Conversely, Rubin felt that Simon, with its relationships with retailers and vendors and millions of visitors to its outlets, would make the venture reach more people and brands faster.
Since shoppremiumoutlets.com is a marketplace, and as such doesn’t take possession of inventory or deliver it, that’s on the vendors, not Simon.
What will be on Simon and Rue Gilt is providing these brands, mostly fashion, an attractive website for selling their wares. Marketplaces like Amazon and eBay “don’t create the experience vendors want to be in,” Rubin says. And few brands have the tech firepower to build their own sites. Ergo the market opportunity he sees.

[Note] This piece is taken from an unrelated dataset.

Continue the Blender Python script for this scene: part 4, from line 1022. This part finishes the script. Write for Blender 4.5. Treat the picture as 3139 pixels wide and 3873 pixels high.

Simon plans to deploy its formidable marketing machine to promote its site to visitors to its 107 malls and 69 outlets in the U.S., hoping to attract legions of shoppers a year. The two companies have a combined 40 million people in their customer databases they say, giving them a big potential target for their marketing.
For Rue Gilt, the venture represents a diversification from the flash sales the two brands are well known for. While Rue has been profitable since 2015, Gilt has had a bumpier ride.
Rue La La bought Gilt from HBC in 2018 for a pittance, a fraction of its peak billion-dollar valuation in 2011 after it continued to severely deteriorate under HBC. (HBC had wanted Gilt to serve as a complement to its off-price Saks Off Fifth business, which now paradoxically is selling wares on the new marketplace.) Rubin says Gilt is growing again and the combined Rue Gilt is homing in on the $1 billion annual sales mark.
For Simon, the investment is a continuation of its recent efforts to diversify away from merely opening and running malls (most of which are among the highest grossing properties in terms of sales per square foot). In July, Simon announced a deal with Allied Esports to build venues for e-sports competitions in its malls. It also recently announced a partnership with Green Growth Brands to open shops selling products infused with CBD.
For David Simon, whose father was a co-founder of the company decades ago, it’s just a matter of reinventing the mall business. “It’s more resilient than you think,” Simon says. “On the other hand, you’ve got to change what that means to the customer each and every year.”